▶ _Exercise brief_
Look for the line containing "1.5, 4.0), 'interior_dark')" in the listing below. Retype that line and every subsequent line through the last one, and only those.

▶ _Data segment_
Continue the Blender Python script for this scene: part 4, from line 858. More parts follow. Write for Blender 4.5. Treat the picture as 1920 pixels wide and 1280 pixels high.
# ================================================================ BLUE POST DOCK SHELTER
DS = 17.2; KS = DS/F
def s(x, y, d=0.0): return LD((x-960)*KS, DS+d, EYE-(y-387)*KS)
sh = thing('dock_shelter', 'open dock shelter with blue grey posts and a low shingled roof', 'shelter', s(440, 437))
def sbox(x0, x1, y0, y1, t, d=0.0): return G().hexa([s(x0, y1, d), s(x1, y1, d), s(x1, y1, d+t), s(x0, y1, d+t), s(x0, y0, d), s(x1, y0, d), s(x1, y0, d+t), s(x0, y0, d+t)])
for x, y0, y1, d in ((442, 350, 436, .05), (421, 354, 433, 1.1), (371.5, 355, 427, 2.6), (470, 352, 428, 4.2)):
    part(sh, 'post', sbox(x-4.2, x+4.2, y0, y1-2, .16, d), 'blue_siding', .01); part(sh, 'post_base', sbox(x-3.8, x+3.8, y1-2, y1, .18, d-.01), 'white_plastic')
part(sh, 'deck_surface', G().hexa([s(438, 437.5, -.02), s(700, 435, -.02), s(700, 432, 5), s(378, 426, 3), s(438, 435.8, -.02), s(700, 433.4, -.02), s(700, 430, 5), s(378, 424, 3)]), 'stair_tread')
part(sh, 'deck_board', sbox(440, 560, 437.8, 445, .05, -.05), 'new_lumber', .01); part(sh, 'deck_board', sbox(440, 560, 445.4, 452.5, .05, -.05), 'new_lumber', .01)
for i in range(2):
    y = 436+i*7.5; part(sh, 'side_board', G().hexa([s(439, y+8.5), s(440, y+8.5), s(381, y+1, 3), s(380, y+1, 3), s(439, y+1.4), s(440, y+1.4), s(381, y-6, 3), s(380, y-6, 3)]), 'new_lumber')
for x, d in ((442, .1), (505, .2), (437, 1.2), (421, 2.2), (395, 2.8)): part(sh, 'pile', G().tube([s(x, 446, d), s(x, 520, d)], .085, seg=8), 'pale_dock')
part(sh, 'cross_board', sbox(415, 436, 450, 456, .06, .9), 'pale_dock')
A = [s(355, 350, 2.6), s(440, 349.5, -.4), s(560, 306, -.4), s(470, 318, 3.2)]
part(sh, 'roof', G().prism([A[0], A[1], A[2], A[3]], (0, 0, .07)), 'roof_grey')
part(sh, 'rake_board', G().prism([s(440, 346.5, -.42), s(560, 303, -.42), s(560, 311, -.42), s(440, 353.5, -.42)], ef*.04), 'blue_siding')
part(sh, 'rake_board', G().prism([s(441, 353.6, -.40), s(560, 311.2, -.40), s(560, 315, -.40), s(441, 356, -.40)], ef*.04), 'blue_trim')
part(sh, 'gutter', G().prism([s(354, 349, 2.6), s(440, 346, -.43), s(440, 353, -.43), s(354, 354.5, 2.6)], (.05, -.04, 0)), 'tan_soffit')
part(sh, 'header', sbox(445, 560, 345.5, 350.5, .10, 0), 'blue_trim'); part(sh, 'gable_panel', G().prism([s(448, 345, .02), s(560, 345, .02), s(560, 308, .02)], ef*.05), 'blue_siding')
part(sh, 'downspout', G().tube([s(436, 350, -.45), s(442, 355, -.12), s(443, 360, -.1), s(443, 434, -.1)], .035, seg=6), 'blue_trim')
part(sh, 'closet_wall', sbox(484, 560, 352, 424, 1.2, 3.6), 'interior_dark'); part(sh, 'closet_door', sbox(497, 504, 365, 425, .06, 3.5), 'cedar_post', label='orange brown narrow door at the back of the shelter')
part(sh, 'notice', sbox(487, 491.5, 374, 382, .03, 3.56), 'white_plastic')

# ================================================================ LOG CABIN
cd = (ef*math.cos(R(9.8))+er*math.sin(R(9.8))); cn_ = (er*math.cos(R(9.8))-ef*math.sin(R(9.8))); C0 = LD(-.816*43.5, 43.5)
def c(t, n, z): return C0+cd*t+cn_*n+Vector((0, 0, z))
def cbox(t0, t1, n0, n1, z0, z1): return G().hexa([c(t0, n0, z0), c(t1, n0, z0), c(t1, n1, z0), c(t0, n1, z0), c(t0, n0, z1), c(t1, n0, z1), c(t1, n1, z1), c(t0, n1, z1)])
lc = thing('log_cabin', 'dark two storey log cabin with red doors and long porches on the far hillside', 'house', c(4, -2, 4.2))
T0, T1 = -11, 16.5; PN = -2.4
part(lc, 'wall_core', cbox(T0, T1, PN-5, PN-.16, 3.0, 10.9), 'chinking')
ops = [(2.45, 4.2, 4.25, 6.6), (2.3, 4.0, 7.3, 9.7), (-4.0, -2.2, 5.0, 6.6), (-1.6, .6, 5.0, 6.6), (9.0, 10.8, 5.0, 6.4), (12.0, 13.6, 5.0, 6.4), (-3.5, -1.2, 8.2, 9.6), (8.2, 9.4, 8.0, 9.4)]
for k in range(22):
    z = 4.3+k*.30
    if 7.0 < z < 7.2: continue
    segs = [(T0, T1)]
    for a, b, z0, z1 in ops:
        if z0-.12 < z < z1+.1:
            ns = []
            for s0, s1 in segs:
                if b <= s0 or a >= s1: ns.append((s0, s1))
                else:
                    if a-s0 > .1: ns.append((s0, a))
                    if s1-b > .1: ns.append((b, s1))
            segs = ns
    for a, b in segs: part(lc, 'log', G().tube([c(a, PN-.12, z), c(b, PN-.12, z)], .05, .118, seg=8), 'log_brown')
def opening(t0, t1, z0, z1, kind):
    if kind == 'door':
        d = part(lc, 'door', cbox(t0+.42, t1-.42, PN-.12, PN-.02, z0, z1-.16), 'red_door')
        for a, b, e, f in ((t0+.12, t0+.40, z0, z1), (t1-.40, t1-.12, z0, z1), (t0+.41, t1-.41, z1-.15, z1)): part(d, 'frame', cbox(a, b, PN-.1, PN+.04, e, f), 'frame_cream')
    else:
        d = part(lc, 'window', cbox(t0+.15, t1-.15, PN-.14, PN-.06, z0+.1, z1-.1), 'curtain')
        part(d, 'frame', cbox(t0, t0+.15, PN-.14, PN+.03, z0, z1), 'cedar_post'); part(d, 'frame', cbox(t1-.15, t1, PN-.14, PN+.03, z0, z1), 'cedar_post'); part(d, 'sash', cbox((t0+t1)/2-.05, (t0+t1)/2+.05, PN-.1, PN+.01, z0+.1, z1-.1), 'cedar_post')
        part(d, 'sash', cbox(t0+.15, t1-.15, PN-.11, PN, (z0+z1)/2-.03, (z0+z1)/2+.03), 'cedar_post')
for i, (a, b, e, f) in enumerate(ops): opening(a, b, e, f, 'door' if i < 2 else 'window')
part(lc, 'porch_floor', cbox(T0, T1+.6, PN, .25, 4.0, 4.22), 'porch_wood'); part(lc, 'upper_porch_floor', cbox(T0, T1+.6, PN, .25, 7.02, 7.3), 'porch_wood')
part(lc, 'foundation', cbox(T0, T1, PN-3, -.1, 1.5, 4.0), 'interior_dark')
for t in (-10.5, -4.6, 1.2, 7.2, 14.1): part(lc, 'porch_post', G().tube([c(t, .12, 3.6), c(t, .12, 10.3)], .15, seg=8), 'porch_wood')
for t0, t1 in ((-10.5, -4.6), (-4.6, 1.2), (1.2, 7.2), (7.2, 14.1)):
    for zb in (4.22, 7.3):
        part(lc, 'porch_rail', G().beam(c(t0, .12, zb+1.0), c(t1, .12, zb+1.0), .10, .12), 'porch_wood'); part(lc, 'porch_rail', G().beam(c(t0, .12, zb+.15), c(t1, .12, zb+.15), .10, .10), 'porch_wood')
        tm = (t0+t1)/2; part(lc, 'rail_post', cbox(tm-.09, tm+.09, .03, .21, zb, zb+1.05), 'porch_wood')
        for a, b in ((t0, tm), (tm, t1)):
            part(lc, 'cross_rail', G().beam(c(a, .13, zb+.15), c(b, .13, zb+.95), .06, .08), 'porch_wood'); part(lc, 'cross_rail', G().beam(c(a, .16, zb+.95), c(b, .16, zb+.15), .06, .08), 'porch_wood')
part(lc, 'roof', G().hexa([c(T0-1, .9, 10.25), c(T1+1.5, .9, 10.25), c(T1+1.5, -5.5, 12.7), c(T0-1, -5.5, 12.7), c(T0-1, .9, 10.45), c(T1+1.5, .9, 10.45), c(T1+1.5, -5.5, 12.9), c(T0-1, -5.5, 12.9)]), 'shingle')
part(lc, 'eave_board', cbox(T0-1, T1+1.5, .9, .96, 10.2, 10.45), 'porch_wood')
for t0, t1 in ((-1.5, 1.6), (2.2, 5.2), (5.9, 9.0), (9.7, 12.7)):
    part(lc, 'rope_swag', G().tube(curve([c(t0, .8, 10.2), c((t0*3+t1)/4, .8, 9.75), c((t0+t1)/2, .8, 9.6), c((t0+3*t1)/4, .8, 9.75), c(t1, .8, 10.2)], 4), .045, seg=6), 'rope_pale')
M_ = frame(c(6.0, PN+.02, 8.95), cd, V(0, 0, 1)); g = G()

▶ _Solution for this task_
part(lc, 'foundation', cbox(T0, T1, PN-3, -.1, 1.5, 4.0), 'interior_dark')
for t in (-10.5, -4.6, 1.2, 7.2, 14.1): part(lc, 'porch_post', G().tube([c(t, .12, 3.6), c(t, .12, 10.3)], .15, seg=8), 'porch_wood')
for t0, t1 in ((-10.5, -4.6), (-4.6, 1.2), (1.2, 7.2), (7.2, 14.1)):
    for zb in (4.22, 7.3):
        part(lc, 'porch_rail', G().beam(c(t0, .12, zb+1.0), c(t1, .12, zb+1.0), .10, .12), 'porch_wood'); part(lc, 'porch_rail', G().beam(c(t0, .12, zb+.15), c(t1, .12, zb+.15), .10, .10), 'porch_wood')
        tm = (t0+t1)/2; part(lc, 'rail_post', cbox(tm-.09, tm+.09, .03, .21, zb, zb+1.05), 'porch_wood')
        for a, b in ((t0, tm), (tm, t1)):
            part(lc, 'cross_rail', G().beam(c(a, .13, zb+.15), c(b, .13, zb+.95), .06, .08), 'porch_wood'); part(lc, 'cross_rail', G().beam(c(a, .16, zb+.95), c(b, .16, zb+.15), .06, .08), 'porch_wood')
part(lc, 'roof', G().hexa([c(T0-1, .9, 10.25), c(T1+1.5, .9, 10.25), c(T1+1.5, -5.5, 12.7), c(T0-1, -5.5, 12.7), c(T0-1, .9, 10.45), c(T1+1.5, .9, 10.45), c(T1+1.5, -5.5, 12.9), c(T0-1, -5.5, 12.9)]), 'shingle')
part(lc, 'eave_board', cbox(T0-1, T1+1.5, .9, .96, 10.2, 10.45), 'porch_wood')
for t0, t1 in ((-1.5, 1.6), (2.2, 5.2), (5.9, 9.0), (9.7, 12.7)):
    part(lc, 'rope_swag', G().tube(curve([c(t0, .8, 10.2), c((t0*3+t1)/4, .8, 9.75), c((t0+t1)/2, .8, 9.6), c((t0+3*t1)/4, .8, 9.75), c(t1, .8, 10.2)], 4), .045, seg=6), 'rope_pale')
M_ = frame(c(6.0, PN+.02, 8.95), cd, V(0, 0, 1)); g = G()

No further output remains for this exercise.